With a total solar eclipse set to pass through the United States on Monday, it is easy to imagine a linkage between unusual events in the heavens and on Earth. But geoscientists were cautious about making such a connection.
Earthquakes happen along fault lines, or cracks between two blocks of rock on Earth’s crust. Tides stretch and squish the land on Earth just as they contribute to waves in the ocean, and those tidal forces grow as the sun, moon and Earth begin to align — a configuration that sometimes creates a solar eclipse.
One theory is that this may introduce additional stress along Earth’s fault lines.
“We do know that the relative position of the Earth and the moon and the sun does exert tidal forces,” said William Frank, a geophysicist at the Massachusetts Institute of Technology. “And we know that changes the stress that can be on a fault that can host an earthquake.”
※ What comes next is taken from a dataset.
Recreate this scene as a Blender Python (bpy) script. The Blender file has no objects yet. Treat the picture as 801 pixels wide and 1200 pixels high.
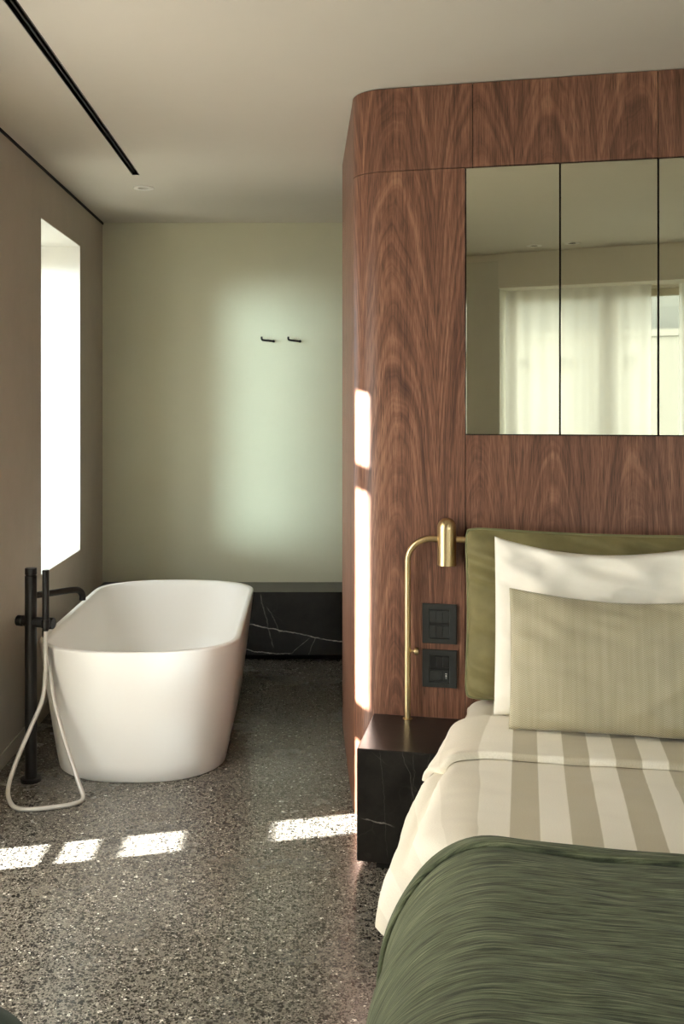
import bpy, bmesh, math, random
from mathutils import Vector, noise

random.seed(7)
scene = bpy.context.scene
COL = scene.collection
PI = math.pi

# ------------------------------------------------------------------ helpers
def link(o):
    COL.objects.link(o); return o

def tag(o, label=None, cat=None, group=None, kind=None):
    if label: o['label'] = label
    if cat: o['category'] = cat
    if group: o['group'] = group
    if kind: o['kind'] = kind
    return o

def thing(name, loc, label, cat, group=None):
    o = bpy.data.objects.new(name, None)
    o.empty_display_size = .05
    o.location = loc
    link(o)
    return tag(o, label, cat, group)

def rootloc(o):
    p = Vector((0, 0, 0))
    while o is not None:
        p = p + o.location; o = o.parent
    return p

def mk(name, verts, faces, mat=None, parent=None, smooth=False, uvs=None, fix=True):
    """verts in world coordinates -> one mesh object"""
    off = rootloc(parent) if parent else Vector((0, 0, 0))
    me = bpy.data.meshes.new(name)
    me.from_pydata([Vector(v) - off for v in verts], [], faces)
    if uvs:
        ul = me.uv_layers.new(name='UVMap')
        for p in me.polygons:
            for li in p.loop_indices:
                ul.data[li].uv = uvs[me.loops[li].vertex_index]
    if fix:
        bm = bmesh.new(); bm.from_mesh(me)
        bmesh.ops.recalc_face_normals(bm, faces=bm.faces)
        bm.to_mesh(me); bm.free()
    if smooth:
        for p in me.polygons: p.use_smooth = True
    if mat: me.materials.append(mat)
    o = bpy.data.objects.new(name, me)
    if parent: o.parent = parent
    return link(o)

class MB:
    """collects simple solids into one mesh"""
    def __init__(self): self.v = []; self.f = []
    def add(self, v, f):
        n = len(self.v); self.v += [tuple(p) for p in v]; self.f += [tuple(i + n for i in q) for q in f]; return self
    def box(self, lo, hi, bev=0.0, fn=None, seg=2):
        bm = bmesh.new()
        bmesh.ops.create_cube(bm, size=1.0)
        for q in bm.verts:
            q.co = Vector([lo[i] + (q.co[i] + .5) * (hi[i] - lo[i]) for i in range(3)])
        if bev > 0:
            bmesh.ops.bevel(bm, geom=list(bm.edges), offset=bev, segments=seg, profile=.5, affect='EDGES')
        bm.verts.ensure_lookup_table()
        vs = [fn(*q.co) if fn else tuple(q.co) for q in bm.verts]
        fs = [[q.index for q in f.verts] for f in bm.faces]
        bm.free()
        return self.add(vs, fs)
    def tube(self, pts, r, seg=12, caps=True):
        pts = [Vector(p) for p in pts]; n = len(pts)
        rr = r if isinstance(r, (list, tuple)) else [r] * n
        t0 = (pts[1] - pts[0]).normalized()
        a = Vector((0, 0, 1)) if abs(t0.z) < .9 else Vector((1, 0, 0))
        u = t0.cross(a).normalized()
        vs = []; fs = []
        for i in range(n):
            if i == 0: t = pts[1] - pts[0]
            elif i == n - 1: t = pts[-1] - pts[-2]
            else: t = (pts[i + 1] - pts[i]).normalized() + (pts[i] - pts[i - 1]).normalized()
            t.normalize()
            u = (u - t * u.dot(t)).normalized(); w = t.cross(u)
            for k in range(seg):
                an = 2 * PI * k / seg
                vs.append(pts[i] + (u * math.cos(an) + w * math.sin(an)) * rr[i])
        for i in range(n - 1):
            for k in range(seg):
                fs.append((i * seg + k, i * seg + (k + 1) % seg, (i + 1) * seg + (k + 1) % seg, (i + 1) * seg + k))
        if caps:
            fs.append(tuple(range(seg - 1, -1, -1))); fs.append(tuple((n - 1) * seg + k for k in range(seg)))
        return self.add(vs, fs)
    def lathe(self, prof, origin, axis=(0, 0, 1), seg=32, caps=True):
        """prof: list of (radius, height) along axis"""
        ax = Vector(axis).normalized()
        a = Vector((1, 0, 0)) if abs(ax.x) < .9 else Vector((0, 1, 0))
        u = ax.cross(a).normalized(); w = ax.cross(u); O = Vector(origin)
        vs = []; fs = []
        for (r, h) in prof:
            for k in range(seg):
                an = 2 * PI * k / seg
                vs.append(O + ax * h + (u * math.cos(an) + w * math.sin(an)) * max(r, 1e-5))
        for i in range(len(prof) - 1):
            for k in range(seg):
                fs.append((i * seg + k, i * seg + (k + 1) % seg, (i + 1) * seg + (k + 1) % seg, (i + 1) * seg + k))
        if caps:
            fs.append(tuple(range(seg - 1, -1, -1))); fs.append(tuple((len(prof) - 1) * seg + k for k in range(seg)))
        return self.add(vs, fs)
    def build(self, name, mat, parent=None, smooth=False, angle=40, uvfn=None):
        uvs = [uvfn(v) for v in self.v] if uvfn else None
        o = mk(name, self.v, self.f, mat, parent, False, uvs)
        if smooth: shade(o, angle)
        return o

def shade(o, angle=40):
    me = o.data
    bm = bmesh.new(); bm.from_mesh(me)
    for f in bm.faces: f.smooth = True
    for e in bm.edges:
        if len(e.link_faces) == 2 and e.calc_face_angle(0) > math.radians(angle): e.smooth = False
    bm.to_mesh(me); bm.free()

def spline(ctrl, n=12):
    """Catmull-Rom through points"""
    P = [Vector(c) for c in ctrl]; P = [2 * P[0] - P[1]] + P + [2 * P[-1] - P[-2]]
    out = []
    for i in range(1, len(P) - 2):
        for k in range(n):
            t = k / n
            a, b, c, d = P[i - 1], P[i], P[i + 1], P[i + 2]
            out.append(.5 * ((2 * b) + (c - a) * t + (2 * a - 5 * b + 4 * c - d) * t * t + (3 * b - a - 3 * c + d) * t ** 3))
    out.append(P[-2]); return out

def lerp_table(tab, x):
    if x <= tab[0][0]: return tab[0][1]
    for (a, va), (b, vb) in zip(tab, tab[1:]):
        if x <= b:
            t = (x - a) / (b - a); t = t * t * (3 - 2 * t) if len(tab) < 3 else t
            return va + (vb - va) * t
    return tab[-1][1]

def sm(a, b, x):
    t = min(1, max(0, (x - a) / (b - a))); return t * t * (3 - 2 * t)

# ------------------------------------------------------------------ node materials
class NT:
    def __init__(self, name):
        self.m = bpy.data.materials.new(name); self.m.use_nodes = True
        self.t = self.m.node_tree; self.N = self.t.nodes; self.L = self.t.links
        self.bsdf = self.N['Principled BSDF']; self.out = self.N['Material Output']
    def n(self, typ, **kw):
        o = self.N.new(typ)
        for k, v in kw.items(): setattr(o, k, v)
        return o
    def put(self, sock, v):
        if isinstance(v, bpy.types.NodeSocket): self.L.new(v, sock)
        elif isinstance(v, (tuple, list)) and len(v) == 3 and sock.type == 'RGBA': sock.default_value = (*v, 1)
        else: sock.default_value = v
    def math(self, op, a, b=0.0, c=None, clamp=False):
        o = self.n('ShaderNodeMath', operation=op, use_clamp=clamp)
        self.put(o.inputs[0], a); self.put(o.inputs[1], b)
        if c is not None: self.put(o.inputs[2], c)
        return o.outputs[0]
    def maprange(self, v, a, b, c=0.0, d=1.0, smooth=False):
        o = self.n('ShaderNodeMapRange', interpolation_type='SMOOTHSTEP' if smooth else 'LINEAR')
        for i, q in enumerate((v, a, b, c, d)): self.put(o.inputs[i], q)
        return o.outputs[0]
    def mix(self, f, a, b, mode='MIX'):
        o = self.n('ShaderNodeMix', data_type='RGBA', blend_type=mode)
        self.put(o.inputs[0], f); self.put(o.inputs[6], a); self.put(o.inputs[7], b)
        return o.outputs[2]
    def uv(self):
        o = self.n('ShaderNodeUVMap'); return o.outputs[0]
    def gen(self):
        return self.n('ShaderNodeNewGeometry').outputs['Position']
    def sep(self, v):
        o = self.n('ShaderNodeSeparateXYZ'); self.put(o.inputs[0], v); return o.outputs
    def comb(self, x=0.0, y=0.0, z=0.0):
        o = self.n('ShaderNodeCombineXYZ')
        for i, q in enumerate((x, y, z)): self.put(o.inputs[i], q)
        return o.outputs[0]
    def scale(self, v, s):
        o = self.n('ShaderNodeVectorMath', operation='MULTIPLY'); self.put(o.inputs[0], v); o.inputs[1].default_value = s
        return o.outputs[0]
    def noise(self, v, scale=5, detail=3, rough=.5, dist=0.0, dims='3D'):
        o = self.n('ShaderNodeTexNoise', noise_dimensions=dims)
        self.put(o.inputs['Vector'], v); o.inputs['Scale'].default_value = scale
        o.inputs['Detail'].default_value = detail; o.inputs['Roughness'].default_value = rough
        o.inputs['Distortion'].default_value = dist
        return o.outputs[0]
    def voro(self, v, scale, feature='F1', rnd=1.0):
        o = self.n('ShaderNodeTexVoronoi', feature=feature)
        self.put(o.inputs['Vector'], v); o.inputs['Scale'].default_value = scale
        o.inputs['Randomness'].default_value = rnd
        return o
    def ramp(self, f, stops, interp='LINEAR'):
        o = self.n('ShaderNodeValToRGB'); o.color_ramp.interpolation = interp
        el = o.color_ramp.elements
        while len(el) < len(stops): el.new(.5)
        for e, (p, c) in zip(el, stops): e.position = p; e.color = (*c, 1)
        self.put(o.inputs[0], f); return o.outputs[0]
    def bump(self, h, strength=.2, dist=.01):
        o = self.n('ShaderNodeBump'); self.put(o.inputs['Height'], h)
        o.inputs['Strength'].default_value = strength; o.inputs['Distance'].default_value = dist
        self.L.new(o.outputs[0], self.bsdf.inputs['Normal']); return o
    def set(self, **kw):
        for k, v in kw.items(): self.put(self.bsdf.inputs[k.replace('_', ' ')], v)
        return self
    def shader(self, sock): self.L.new(sock, self.out.inputs['Surface'])

def srgb(r, g, b):
    f = lambda c: c / 12.92 if c <= .04045 else ((c + .055) / 1.055) ** 2.4
    return tuple(f(c / 255) for c in (r, g, b))

def plain(name, col, rough=.5, metal=0.0, **kw):
    m = NT(name); m.set(Base_Color=col, Roughness=rough, Metallic=metal, **kw); return m.m

def plaster(name, col, var=.06, rough=.9, bump=.05):
    m = NT(name); g = m.gen()
    n1 = m.noise(g, 1.3, 5, .6); n2 = m.noise(g, 9, 5, .65); n3 = m.noise(g, 160, 2, .6)
    f = m.math('ADD', m.math('MULTIPLY', n1, .65), m.math('MULTIPLY', n2, .35))
    lo = tuple(c * (1 - var) for c in col); hi = tuple(min(1, c * (1 + var)) for c in col)
    m.set(Base_Color=m.mix(m.maprange(f, .3, .7), lo, hi), Roughness=rough)
    m.bump(m.math('ADD', n3, m.math('MULTIPLY', n2, 1.2)), bump, .004)
    return m.m

def walnut():
    m = NT('walnut_veneer'); uv = m.uv(); s = m.sep(uv); U, V = s[0], s[1]
    W = .2615
    # wobble so the leaves do not look ruled
    wob = m.noise(m.comb(m.math('MULTIPLY', U, 5.0), m.math('MULTIPLY', V, 1.1), 3.0), 1.0, 3, .55)
    u2 = m.math('ADD', U, m.math('MULTIPLY', m.math('SUBTRACT', wob, .5), .03))
    leaf = m.math('FLOOR', m.math('DIVIDE', m.math('ADD', u2, -.017), W))
    rnd = m.n('ShaderNodeTexWhiteNoise', noise_dimensions='1D'); m.put(rnd.inputs['W'], leaf)
    r1 = rnd.outputs['Value']
    x = m.math('MULTIPLY', m.math('SUBTRACT', m.math('FRACT', m.math('DIVIDE', m.math('ADD', u2, -.017), W)), .5), W)
    x = m.math('ADD', x, m.math('MULTIPLY', m.math('SUBTRACT', r1, .5), .05))
    # plain-sawn cut through growth rings: distance to the log axis gives the cathedral arches
    nz = m.noise(m.comb(m.math('MULTIPLY', U, 7.0), m.math('MULTIPLY', V, 1.6), r1), 1.0, 3, .5)
    h = m.math('ADD', m.math('MULTIPLY', m.math('ADD', V, m.math('MULTIPLY', r1, .4)), .085),
               m.math('MULTIPLY', m.math('SUBTRACT', nz, .5), .03))
    R = m.math('SQRT', m.math('ADD', m.math('MULTIPLY', x, x), m.math('MULTIPLY', h, h)))
    ring1 = m.noise(m.comb(m.math('MULTIPLY', R, 130.0), r1, 0.0), 1.0, 4, .65)
    ring2 = m.noise(m.comb(m.math('MULTIPLY', R, 30.0), m.math('ADD', r1, 7.0), 0.0), 1.0, 1, .5)
    streak = m.noise(m.comb(m.math('MULTIPLY', U, 30.0), m.math('MULTIPLY', V, .5), 9.0), 1.0, 5, .65)
    pore = m.noise(m.comb(m.math('MULTIPLY', U, 520.0), m.math('MULTIPLY', V, 14.0), 2.0), 1.0, 2, .6)
    fine = m.noise(m.comb(m.math('MULTIPLY', U, 170.0), m.math('MULTIPLY', V, 2.2), 5.0), 1.0, 3, .6)
    v = m.math('ADD', m.math('MULTIPLY', ring1, .40), m.math('MULTIPLY', ring2, .12))
    v = m.math('ADD', v, m.math('MULTIPLY', streak, .28))
    v = m.math('ADD', v, m.math('MULTIPLY', fine, .20))
    col = m.ramp(v, [(.36, srgb(66, 42, 33)), (.44, srgb(100, 66, 51)), (.52, srgb(131, 90, 70)), (.62, srgb(166, 121, 95))])
    col = m.mix(m.maprange(pore, .32, .52, .75, 0.0), col, srgb(58, 36, 28))
    m.set(Base_Color=col, Roughness=m.maprange(pore, .3, .6, .50, .40))
    m.bsdf.inputs['Specular IOR Level'].default_value = .38
    m.bump(m.math('ADD', pore, m.math('MULTIPLY', fine, .5)), .12, .001)
    return m.m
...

But the results of several studies of the relationship between earthquakes and tides are inconclusive, according to Seth Stein, a geophysicist at Northwestern University. “If there’s any effect, it would be incredibly weak,” he said.
Earthquakes are driven most often by the motion between two tectonic plates making up Earth’s crust — either when two plates slide along each other in opposite directions, or when one slides under the other.
Both types of movements introduce strain at the junction, which often gets relieved by an earthquake.
But at the moment, it’s difficult to say that plate motion was responsible for the quake that shook the Northeast Friday morning.
“It’s not quite as obvious, because there is no tectonic plate boundary that is active,” Dr. Frank said.
Still, he added, fault lines from past activity are everywhere on Earth’s crust.
“Some of these faults can still be storing stress and be closure to failure,” he said. “And it can just require a little bit more to push it over the edge.”